The decision

Upper Tribunal
(Immigration and Asylum Chamber) Appeal Number: IA/33396/2013


Heard at Field House
Determination Promulgated
On 29 July 2014
On 1st Aug 2014




(anonymity direction not made)



For the Appellant: Ms C Reinhold of Counsel
For the Respondent: Mr P Deller, Home Office Presenting Officer


1. The Secretary of State is the appellant to this appeal but for the sake of convenience and consistency I refer to her as the respondent and to the original appellant as such.

2. The appellant is a 49 year old citizen of Ghana. In a determination promulgated on 23 May 2014 in the First-tier Tribunal, Judge Morgan allowed his appeal against the

respondent's refusal to recognise the validity of his marriage to Ms Gladys Donkor who is a Dutch national exercising treaty rights in the UK. She is of Ghanaian parentage and she and the appellant were married, by proxy in their absence, in Ghana on 13th July 2012.

3. In allowing the appeal, Judge Morgan accepted that the parties were in a durable relationship and were living together. In respect of the validity of the marriage he relied upon the Upper Tribunal decision in NA Ghana [2009] UKAIT 00009.

4. In seeking permission to appeal, the Secretary of State submitted that the judge erred in failing to take account of the Upper Tribunal decision in Kareem (Proxy marriages - EU law) [2014] UKUT 00024 which held that it is for the appellant to prove that the issue is not whether the UK recognises the proxy marriage in Ghana but whether the Member State of the EEA spouse recognises the marriage. Permission to appeal on that ground was granted by Designated Judge Phillips on 16 June 2014.

5. Before the commencement of the appeal hearing before me Ms Reinhold submitted documentary evidence from the Netherlands to the effect that Dutch law will recognise Ghanaian marriages by proxy provided that all the correct formalities have been applied in Ghana. Mr Deller considered that evidence and went on to confirm to me that, from his own experience in previous similar cases, he was able to concede that the marriage in this case is recognised under Dutch law.
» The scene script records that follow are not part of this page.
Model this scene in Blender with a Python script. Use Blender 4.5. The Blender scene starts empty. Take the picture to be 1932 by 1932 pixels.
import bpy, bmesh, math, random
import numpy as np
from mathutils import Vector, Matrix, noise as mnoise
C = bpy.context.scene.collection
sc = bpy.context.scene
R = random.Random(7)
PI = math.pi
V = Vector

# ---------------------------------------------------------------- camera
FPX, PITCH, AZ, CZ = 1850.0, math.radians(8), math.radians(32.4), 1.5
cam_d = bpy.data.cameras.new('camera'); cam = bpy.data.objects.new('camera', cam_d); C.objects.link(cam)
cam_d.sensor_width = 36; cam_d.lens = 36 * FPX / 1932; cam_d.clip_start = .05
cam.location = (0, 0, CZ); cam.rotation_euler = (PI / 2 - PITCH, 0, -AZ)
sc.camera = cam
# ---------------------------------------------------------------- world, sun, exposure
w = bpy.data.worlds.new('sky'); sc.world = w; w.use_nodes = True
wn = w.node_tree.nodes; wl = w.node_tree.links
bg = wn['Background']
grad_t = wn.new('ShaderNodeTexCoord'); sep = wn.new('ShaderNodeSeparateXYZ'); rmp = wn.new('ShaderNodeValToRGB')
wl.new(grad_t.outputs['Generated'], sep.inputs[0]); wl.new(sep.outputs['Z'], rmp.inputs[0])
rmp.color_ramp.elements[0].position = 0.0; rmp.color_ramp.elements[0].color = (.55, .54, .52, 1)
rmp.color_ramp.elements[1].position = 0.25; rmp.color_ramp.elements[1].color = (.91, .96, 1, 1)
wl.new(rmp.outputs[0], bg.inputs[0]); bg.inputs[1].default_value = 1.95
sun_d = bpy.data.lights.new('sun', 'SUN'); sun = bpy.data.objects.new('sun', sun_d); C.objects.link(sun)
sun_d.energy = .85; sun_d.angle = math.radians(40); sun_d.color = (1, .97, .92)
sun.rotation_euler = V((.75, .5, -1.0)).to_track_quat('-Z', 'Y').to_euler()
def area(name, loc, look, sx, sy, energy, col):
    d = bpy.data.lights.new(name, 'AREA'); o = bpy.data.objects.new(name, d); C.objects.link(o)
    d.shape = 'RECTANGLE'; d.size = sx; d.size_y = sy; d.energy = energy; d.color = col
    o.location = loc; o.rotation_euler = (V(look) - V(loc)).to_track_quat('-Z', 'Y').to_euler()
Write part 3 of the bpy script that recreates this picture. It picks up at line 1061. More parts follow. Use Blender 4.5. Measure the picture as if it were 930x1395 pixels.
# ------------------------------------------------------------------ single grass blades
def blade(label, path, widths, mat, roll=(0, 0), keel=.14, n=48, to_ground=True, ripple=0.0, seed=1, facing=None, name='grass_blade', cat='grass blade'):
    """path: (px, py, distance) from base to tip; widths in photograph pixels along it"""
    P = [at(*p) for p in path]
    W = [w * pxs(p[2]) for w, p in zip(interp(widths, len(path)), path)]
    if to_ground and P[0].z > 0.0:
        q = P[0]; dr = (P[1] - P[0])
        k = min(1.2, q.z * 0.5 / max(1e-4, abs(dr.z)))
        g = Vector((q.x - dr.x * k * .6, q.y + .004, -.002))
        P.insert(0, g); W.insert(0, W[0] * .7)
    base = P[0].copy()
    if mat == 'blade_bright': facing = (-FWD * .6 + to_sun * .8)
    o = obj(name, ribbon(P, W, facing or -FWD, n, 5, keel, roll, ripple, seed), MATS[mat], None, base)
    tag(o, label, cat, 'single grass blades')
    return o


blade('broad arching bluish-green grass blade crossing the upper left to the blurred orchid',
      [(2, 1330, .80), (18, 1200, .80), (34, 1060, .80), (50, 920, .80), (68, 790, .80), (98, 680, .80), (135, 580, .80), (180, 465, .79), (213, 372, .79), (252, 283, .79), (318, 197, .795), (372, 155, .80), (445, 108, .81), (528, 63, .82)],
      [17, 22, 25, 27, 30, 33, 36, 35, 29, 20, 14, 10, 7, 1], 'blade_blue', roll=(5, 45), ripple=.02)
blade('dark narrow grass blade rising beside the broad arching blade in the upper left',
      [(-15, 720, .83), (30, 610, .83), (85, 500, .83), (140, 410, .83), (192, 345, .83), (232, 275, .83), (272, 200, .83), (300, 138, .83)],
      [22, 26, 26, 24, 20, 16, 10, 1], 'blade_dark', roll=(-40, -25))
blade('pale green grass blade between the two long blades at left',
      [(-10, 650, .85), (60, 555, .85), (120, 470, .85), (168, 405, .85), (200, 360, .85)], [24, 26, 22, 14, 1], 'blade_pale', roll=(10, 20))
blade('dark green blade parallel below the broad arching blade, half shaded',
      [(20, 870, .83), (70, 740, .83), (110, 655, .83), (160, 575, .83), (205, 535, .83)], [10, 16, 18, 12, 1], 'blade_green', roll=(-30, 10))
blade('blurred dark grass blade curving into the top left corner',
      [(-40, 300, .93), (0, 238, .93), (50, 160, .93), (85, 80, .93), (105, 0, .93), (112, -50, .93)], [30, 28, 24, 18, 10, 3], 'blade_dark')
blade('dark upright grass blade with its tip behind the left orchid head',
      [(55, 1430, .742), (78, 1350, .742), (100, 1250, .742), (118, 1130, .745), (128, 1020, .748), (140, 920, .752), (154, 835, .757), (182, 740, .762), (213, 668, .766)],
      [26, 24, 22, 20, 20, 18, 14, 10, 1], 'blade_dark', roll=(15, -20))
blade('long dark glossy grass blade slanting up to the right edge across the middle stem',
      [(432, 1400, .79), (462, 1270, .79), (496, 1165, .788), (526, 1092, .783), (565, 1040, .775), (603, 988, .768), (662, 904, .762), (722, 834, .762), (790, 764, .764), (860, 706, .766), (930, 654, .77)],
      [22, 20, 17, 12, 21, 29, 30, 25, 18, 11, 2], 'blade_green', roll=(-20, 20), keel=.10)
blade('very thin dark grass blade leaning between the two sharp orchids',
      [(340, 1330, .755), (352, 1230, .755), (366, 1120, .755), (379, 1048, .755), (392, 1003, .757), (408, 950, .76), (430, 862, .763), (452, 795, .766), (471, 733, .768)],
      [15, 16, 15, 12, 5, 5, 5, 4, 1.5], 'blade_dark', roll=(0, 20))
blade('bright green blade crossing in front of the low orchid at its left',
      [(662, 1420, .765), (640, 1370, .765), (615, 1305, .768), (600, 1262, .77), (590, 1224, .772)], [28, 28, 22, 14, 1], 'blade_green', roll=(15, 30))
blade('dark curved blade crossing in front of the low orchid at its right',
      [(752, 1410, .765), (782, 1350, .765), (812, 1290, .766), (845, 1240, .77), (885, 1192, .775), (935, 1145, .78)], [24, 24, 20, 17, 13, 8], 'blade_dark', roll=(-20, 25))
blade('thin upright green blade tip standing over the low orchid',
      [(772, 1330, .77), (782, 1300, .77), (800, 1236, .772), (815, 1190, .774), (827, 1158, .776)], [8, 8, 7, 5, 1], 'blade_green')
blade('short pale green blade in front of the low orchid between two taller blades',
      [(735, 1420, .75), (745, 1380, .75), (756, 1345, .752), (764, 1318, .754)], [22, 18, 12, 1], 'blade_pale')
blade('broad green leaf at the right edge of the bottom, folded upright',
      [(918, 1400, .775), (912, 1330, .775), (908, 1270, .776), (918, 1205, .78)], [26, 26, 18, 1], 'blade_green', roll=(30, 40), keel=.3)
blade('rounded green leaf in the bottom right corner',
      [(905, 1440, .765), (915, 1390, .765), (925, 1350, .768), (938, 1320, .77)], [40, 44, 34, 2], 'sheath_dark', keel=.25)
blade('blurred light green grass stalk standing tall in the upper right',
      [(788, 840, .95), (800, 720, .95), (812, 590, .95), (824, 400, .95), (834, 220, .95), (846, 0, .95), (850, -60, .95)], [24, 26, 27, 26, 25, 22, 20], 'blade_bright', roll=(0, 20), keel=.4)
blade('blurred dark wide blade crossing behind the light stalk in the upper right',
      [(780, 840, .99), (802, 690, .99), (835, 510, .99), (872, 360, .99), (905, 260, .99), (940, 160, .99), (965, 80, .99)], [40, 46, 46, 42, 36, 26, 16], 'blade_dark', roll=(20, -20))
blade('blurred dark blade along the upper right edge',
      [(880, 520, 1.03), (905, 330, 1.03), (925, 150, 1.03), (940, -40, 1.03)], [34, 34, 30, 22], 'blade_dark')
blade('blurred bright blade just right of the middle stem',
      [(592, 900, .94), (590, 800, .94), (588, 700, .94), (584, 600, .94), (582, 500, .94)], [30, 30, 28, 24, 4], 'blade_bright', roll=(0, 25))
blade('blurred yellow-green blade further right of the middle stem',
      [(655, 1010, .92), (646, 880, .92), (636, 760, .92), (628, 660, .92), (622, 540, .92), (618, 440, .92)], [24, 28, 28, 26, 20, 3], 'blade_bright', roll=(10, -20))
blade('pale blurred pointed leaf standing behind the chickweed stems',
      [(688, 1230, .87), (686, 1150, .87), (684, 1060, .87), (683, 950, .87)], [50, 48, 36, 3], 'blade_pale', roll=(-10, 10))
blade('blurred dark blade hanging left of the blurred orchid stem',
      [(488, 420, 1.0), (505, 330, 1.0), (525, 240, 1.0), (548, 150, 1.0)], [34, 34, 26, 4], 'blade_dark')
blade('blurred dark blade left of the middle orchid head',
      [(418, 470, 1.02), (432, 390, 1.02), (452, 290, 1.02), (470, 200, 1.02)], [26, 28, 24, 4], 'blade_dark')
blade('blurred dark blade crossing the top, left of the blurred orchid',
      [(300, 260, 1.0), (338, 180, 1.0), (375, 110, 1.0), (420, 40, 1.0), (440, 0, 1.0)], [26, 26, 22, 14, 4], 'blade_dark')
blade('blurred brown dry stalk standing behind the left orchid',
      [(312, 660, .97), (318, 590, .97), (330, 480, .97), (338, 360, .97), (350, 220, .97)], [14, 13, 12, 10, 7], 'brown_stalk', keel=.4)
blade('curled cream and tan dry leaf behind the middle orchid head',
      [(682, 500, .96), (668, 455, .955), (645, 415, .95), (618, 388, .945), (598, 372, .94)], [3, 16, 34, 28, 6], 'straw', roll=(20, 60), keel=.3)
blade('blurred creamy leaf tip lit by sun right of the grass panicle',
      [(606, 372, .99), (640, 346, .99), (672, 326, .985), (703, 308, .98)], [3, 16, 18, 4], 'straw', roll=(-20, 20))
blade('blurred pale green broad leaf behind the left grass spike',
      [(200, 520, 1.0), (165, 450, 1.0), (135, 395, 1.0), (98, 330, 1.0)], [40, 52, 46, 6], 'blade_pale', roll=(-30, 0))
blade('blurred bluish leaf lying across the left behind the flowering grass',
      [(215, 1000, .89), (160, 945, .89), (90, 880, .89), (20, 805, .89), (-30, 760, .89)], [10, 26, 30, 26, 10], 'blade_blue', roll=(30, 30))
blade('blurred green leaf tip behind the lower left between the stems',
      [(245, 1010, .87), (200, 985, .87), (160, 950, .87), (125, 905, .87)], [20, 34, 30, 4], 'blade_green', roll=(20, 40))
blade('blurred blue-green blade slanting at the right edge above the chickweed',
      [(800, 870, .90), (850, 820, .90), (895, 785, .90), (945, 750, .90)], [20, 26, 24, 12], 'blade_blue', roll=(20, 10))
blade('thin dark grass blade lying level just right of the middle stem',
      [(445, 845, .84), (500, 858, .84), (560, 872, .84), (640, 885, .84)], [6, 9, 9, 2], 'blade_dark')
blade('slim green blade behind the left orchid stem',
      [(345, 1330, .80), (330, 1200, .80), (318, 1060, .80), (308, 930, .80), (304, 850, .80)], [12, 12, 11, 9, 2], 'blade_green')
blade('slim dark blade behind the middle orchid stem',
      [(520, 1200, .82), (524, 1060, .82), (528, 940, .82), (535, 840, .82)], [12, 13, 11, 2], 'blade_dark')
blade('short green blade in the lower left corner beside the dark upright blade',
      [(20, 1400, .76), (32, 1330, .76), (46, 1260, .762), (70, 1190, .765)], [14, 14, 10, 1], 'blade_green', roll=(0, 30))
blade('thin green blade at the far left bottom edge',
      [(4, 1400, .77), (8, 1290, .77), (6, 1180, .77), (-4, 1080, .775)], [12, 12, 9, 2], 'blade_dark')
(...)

6. The only other potential issue was the genuineness and subsistence of the marriage. Ms Reinhold, who had appeared at the First-tier Tribunal hearing, told me that the genuineness of the relationship had been conceded by the Presenting Officer on behalf of the respondent at the hearing in the First-tier Tribunal. That was why the judge, in his determination, had been able to find, without detailed reasoning, that the appellant and his wife are in a genuine and durable relationship and that they have lived together as husband and wife since their marriage in 2012.

7. On this basis Mr Deller was content to consent that the determination should be set aside (for failing to consider Kareem) and that the decision should be remade allowing the appeal on the basis of the additional evidence that had been submitted for the hearing before me. I agreed and indicated that I would make a decision in those terms.


The determination of the First-tier Tribunal contained a material error of law (in failing to refer to and take account of the decision in Kareem) and is accordingly set aside. I remake the decision by allowing the appeal of the appellant Emmanuel Owusu Gyapong.

No anonymity direction has been sought and none is made.

Deputy Upper Tribunal Judge David Taylor
1 August 2014

Fee Award

The original fee award made in the First-tier Tribunal is set aside (with the determination). Although I have allowed this appeal I have decided not to make a fee award in favour of the appellant because the evidence as to Dutch law, which should have been put before the First-tier Tribunal, was not submitted until the hearing before me.